## 3D scene scripts
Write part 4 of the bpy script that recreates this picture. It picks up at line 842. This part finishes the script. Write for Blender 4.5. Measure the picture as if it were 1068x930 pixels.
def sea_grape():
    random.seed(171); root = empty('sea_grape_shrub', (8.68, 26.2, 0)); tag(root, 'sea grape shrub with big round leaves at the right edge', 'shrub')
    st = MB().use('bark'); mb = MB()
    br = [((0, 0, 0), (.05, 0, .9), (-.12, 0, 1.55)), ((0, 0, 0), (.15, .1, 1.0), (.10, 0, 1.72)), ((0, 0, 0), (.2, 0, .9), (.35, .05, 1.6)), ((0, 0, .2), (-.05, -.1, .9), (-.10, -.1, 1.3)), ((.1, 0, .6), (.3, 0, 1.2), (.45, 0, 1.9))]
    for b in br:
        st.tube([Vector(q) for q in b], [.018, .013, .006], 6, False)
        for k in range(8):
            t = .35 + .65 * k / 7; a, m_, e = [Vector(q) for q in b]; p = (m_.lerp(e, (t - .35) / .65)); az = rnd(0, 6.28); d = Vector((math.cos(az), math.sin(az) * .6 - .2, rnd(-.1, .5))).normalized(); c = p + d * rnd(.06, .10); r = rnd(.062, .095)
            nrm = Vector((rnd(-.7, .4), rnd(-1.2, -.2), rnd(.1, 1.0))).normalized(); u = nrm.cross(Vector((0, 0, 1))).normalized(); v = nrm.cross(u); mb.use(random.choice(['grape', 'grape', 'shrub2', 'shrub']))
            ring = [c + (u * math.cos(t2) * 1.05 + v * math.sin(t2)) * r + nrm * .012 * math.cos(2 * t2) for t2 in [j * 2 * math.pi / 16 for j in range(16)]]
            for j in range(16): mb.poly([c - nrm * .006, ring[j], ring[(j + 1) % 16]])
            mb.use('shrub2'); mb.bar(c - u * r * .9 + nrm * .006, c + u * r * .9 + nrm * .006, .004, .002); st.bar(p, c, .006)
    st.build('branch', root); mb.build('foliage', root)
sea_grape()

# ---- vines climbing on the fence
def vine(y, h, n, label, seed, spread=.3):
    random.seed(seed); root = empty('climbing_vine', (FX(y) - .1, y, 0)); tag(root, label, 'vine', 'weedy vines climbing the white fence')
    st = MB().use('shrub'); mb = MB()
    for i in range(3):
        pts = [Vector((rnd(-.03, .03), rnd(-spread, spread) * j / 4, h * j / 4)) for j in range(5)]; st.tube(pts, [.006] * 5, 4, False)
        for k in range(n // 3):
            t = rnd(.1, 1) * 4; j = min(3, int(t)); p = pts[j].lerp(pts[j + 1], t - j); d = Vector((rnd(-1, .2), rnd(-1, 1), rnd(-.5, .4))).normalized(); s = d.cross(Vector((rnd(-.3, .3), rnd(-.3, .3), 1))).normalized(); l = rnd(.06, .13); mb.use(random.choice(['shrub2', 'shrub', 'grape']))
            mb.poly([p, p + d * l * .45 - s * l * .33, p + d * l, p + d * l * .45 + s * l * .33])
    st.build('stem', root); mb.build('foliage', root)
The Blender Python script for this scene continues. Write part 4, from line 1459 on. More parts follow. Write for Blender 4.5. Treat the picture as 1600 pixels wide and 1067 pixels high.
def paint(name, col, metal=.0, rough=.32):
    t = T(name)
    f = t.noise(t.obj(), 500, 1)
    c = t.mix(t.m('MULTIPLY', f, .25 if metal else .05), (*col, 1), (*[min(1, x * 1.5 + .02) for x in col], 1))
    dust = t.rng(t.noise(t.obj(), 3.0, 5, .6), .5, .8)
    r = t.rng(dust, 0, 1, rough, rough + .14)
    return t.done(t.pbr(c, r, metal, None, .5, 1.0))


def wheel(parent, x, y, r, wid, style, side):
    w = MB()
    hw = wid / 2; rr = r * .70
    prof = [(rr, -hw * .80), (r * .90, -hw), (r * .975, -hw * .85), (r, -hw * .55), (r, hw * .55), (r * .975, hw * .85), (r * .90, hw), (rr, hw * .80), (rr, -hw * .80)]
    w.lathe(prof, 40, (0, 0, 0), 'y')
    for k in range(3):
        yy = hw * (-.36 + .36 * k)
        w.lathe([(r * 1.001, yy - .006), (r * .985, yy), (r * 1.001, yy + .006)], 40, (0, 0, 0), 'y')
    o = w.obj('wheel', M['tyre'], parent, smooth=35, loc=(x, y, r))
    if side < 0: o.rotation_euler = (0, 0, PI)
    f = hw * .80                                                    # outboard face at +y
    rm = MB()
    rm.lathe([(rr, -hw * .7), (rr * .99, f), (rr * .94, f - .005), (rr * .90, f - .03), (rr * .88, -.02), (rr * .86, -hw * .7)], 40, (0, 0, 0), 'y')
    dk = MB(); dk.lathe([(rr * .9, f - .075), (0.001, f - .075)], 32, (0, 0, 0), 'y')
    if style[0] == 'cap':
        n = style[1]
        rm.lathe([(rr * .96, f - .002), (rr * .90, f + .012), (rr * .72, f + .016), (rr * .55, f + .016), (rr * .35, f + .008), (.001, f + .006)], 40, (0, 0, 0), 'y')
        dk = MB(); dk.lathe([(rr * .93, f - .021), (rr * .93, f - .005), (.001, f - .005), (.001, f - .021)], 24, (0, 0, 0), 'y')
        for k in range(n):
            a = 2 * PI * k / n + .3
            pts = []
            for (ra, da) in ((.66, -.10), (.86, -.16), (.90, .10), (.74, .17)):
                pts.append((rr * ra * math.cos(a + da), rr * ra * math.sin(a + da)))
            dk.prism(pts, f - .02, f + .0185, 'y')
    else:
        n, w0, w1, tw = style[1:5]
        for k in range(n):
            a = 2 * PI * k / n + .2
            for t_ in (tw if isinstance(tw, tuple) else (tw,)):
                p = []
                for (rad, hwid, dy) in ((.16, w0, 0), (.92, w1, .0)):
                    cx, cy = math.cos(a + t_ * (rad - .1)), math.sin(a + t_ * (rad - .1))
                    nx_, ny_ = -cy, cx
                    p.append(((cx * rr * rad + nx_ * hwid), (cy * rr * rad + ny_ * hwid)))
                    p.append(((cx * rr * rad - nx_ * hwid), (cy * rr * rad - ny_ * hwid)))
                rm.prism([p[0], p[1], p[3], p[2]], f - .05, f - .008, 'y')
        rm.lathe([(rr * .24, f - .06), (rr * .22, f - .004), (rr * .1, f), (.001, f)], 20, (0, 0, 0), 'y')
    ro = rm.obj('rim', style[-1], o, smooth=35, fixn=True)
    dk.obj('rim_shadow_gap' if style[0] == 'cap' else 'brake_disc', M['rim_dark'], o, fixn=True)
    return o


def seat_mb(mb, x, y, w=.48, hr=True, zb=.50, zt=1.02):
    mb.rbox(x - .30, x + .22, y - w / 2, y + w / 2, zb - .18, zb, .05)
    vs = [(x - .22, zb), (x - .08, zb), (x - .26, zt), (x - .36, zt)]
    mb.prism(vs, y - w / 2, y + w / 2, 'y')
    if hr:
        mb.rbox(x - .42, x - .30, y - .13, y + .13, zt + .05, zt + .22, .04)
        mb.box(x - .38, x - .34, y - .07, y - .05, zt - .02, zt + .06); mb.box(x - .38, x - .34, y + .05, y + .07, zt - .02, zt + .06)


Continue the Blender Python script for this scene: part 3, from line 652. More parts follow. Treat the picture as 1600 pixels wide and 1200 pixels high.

## WHAT YOU SHOULD DO
Please return the data above exactly as given.

## THE REPLY
Write part 4 of the bpy script that recreates this picture. It picks up at line 842. This part finishes the script. Write for Blender 4.5. Measure the picture as if it were 1068x930 pixels.
def sea_grape():
    random.seed(171); root = empty('sea_grape_shrub', (8.68, 26.2, 0)); tag(root, 'sea grape shrub with big round leaves at the right edge', 'shrub')
    st = MB().use('bark'); mb = MB()
    br = [((0, 0, 0), (.05, 0, .9), (-.12, 0, 1.55)), ((0, 0, 0), (.15, .1, 1.0), (.10, 0, 1.72)), ((0, 0, 0), (.2, 0, .9), (.35, .05, 1.6)), ((0, 0, .2), (-.05, -.1, .9), (-.10, -.1, 1.3)), ((.1, 0, .6), (.3, 0, 1.2), (.45, 0, 1.9))]
    for b in br:
        st.tube([Vector(q) for q in b], [.018, .013, .006], 6, False)
        for k in range(8):
            t = .35 + .65 * k / 7; a, m_, e = [Vector(q) for q in b]; p = (m_.lerp(e, (t - .35) / .65)); az = rnd(0, 6.28); d = Vector((math.cos(az), math.sin(az) * .6 - .2, rnd(-.1, .5))).normalized(); c = p + d * rnd(.06, .10); r = rnd(.062, .095)
            nrm = Vector((rnd(-.7, .4), rnd(-1.2, -.2), rnd(.1, 1.0))).normalized(); u = nrm.cross(Vector((0, 0, 1))).normalized(); v = nrm.cross(u); mb.use(random.choice(['grape', 'grape', 'shrub2', 'shrub']))
            ring = [c + (u * math.cos(t2) * 1.05 + v * math.sin(t2)) * r + nrm * .012 * math.cos(2 * t2) for t2 in [j * 2 * math.pi / 16 for j in range(16)]]
            for j in range(16): mb.poly([c - nrm * .006, ring[j], ring[(j + 1) % 16]])
            mb.use('shrub2'); mb.bar(c - u * r * .9 + nrm * .006, c + u * r * .9 + nrm * .006, .004, .002); st.bar(p, c, .006)
    st.build('branch', root); mb.build('foliage', root)
sea_grape()

# ---- vines climbing on the fence
def vine(y, h, n, label, seed, spread=.3):
    random.seed(seed); root = empty('climbing_vine', (FX(y) - .1, y, 0)); tag(root, label, 'vine', 'weedy vines climbing the white fence')
    st = MB().use('shrub'); mb = MB()
    for i in range(3):
        pts = [Vector((rnd(-.03, .03), rnd(-spread, spread) * j / 4, h * j / 4)) for j in range(5)]; st.tube(pts, [.006] * 5, 4, False)
        for k in range(n // 3):
            t = rnd(.1, 1) * 4; j = min(3, int(t)); p = pts[j].lerp(pts[j + 1], t - j); d = Vector((rnd(-1, .2), rnd(-1, 1), rnd(-.5, .4))).normalized(); s = d.cross(Vector((rnd(-.3, .3), rnd(-.3, .3), 1))).normalized(); l = rnd(.06, .13); mb.use(random.choice(['shrub2', 'shrub', 'grape']))
            mb.poly([p, p + d * l * .45 - s * l * .33, p + d * l, p + d * l * .45 + s * l * .33])
    st.build('stem', root); mb.build('foliage', root)
The Blender Python script for this scene continues. Write part 4, from line 1459 on. More parts follow. Write for Blender 4.5. Treat the picture as 1600 pixels wide and 1067 pixels high.
def paint(name, col, metal=.0, rough=.32):
    t = T(name)
    f = t.noise(t.obj(), 500, 1)
    c = t.mix(t.m('MULTIPLY', f, .25 if metal else .05), (*col, 1), (*[min(1, x * 1.5 + .02) for x in col], 1))
    dust = t.rng(t.noise(t.obj(), 3.0, 5, .6), .5, .8)
    r = t.rng(dust, 0, 1, rough, rough + .14)
    return t.done(t.pbr(c, r, metal, None, .5, 1.0))


def wheel(parent, x, y, r, wid, style, side):
    w = MB()
    hw = wid / 2; rr = r * .70
    prof = [(rr, -hw * .80), (r * .90, -hw), (r * .975, -hw * .85), (r, -hw * .55), (r, hw * .55), (r * .975, hw * .85), (r * .90, hw), (rr, hw * .80), (rr, -hw * .80)]
    w.lathe(prof, 40, (0, 0, 0), 'y')
    for k in range(3):
        yy = hw * (-.36 + .36 * k)
        w.lathe([(r * 1.001, yy - .006), (r * .985, yy), (r * 1.001, yy + .006)], 40, (0, 0, 0), 'y')
    o = w.obj('wheel', M['tyre'], parent, smooth=35, loc=(x, y, r))
    if side < 0: o.rotation_euler = (0, 0, PI)
    f = hw * .80                                                    # outboard face at +y
    rm = MB()
    rm.lathe([(rr, -hw * .7), (rr * .99, f), (rr * .94, f - .005), (rr * .90, f - .03), (rr * .88, -.02), (rr * .86, -hw * .7)], 40, (0, 0, 0), 'y')
    dk = MB(); dk.lathe([(rr * .9, f - .075), (0.001, f - .075)], 32, (0, 0, 0), 'y')
    if style[0] == 'cap':
        n = style[1]
        rm.lathe([(rr * .96, f - .002), (rr * .90, f + .012), (rr * .72, f + .016), (rr * .55, f + .016), (rr * .35, f + .008), (.001, f + .006)], 40, (0, 0, 0), 'y')
        dk = MB(); dk.lathe([(rr * .93, f - .021), (rr * .93, f - .005), (.001, f - .005), (.001, f - .021)], 24, (0, 0, 0), 'y')
        for k in range(n):
            a = 2 * PI * k / n + .3
            pts = []
            for (ra, da) in ((.66, -.10), (.86, -.16), (.90, .10), (.74, .17)):
                pts.append((rr * ra * math.cos(a + da), rr * ra * math.sin(a + da)))
            dk.prism(pts, f - .02, f + .0185, 'y')
    else:
        n, w0, w1, tw = style[1:5]
        for k in range(n):
            a = 2 * PI * k / n + .2
            for t_ in (tw if isinstance(tw, tuple) else (tw,)):
                p = []
                for (rad, hwid, dy) in ((.16, w0, 0), (.92, w1, .0)):
                    cx, cy = math.cos(a + t_ * (rad - .1)), math.sin(a + t_ * (rad - .1))
                    nx_, ny_ = -cy, cx
                    p.append(((cx * rr * rad + nx_ * hwid), (cy * rr * rad + ny_ * hwid)))
                    p.append(((cx * rr * rad - nx_ * hwid), (cy * rr * rad - ny_ * hwid)))
                rm.prism([p[0], p[1], p[3], p[2]], f - .05, f - .008, 'y')
        rm.lathe([(rr * .24, f - .06), (rr * .22, f - .004), (rr * .1, f), (.001, f)], 20, (0, 0, 0), 'y')
    ro = rm.obj('rim', style[-1], o, smooth=35, fixn=True)
    dk.obj('rim_shadow_gap' if style[0] == 'cap' else 'brake_disc', M['rim_dark'], o, fixn=True)
    return o


def seat_mb(mb, x, y, w=.48, hr=True, zb=.50, zt=1.02):
    mb.rbox(x - .30, x + .22, y - w / 2, y + w / 2, zb - .18, zb, .05)
    vs = [(x - .22, zb), (x - .08, zb), (x - .26, zt), (x - .36, zt)]
    mb.prism(vs, y - w / 2, y + w / 2, 'y')
    if hr:
        mb.rbox(x - .42, x - .30, y - .13, y + .13, zt + .05, zt + .22, .04)
        mb.box(x - .38, x - .34, y - .07, y - .05, zt - .02, zt + .06); mb.box(x - .38, x - .34, y + .05, y + .07, zt - .02, zt + .06)


Continue the Blender Python script for this scene: part 3, from line 652. More parts follow. Treat the picture as 1600 pixels wide and 1200 pixels high.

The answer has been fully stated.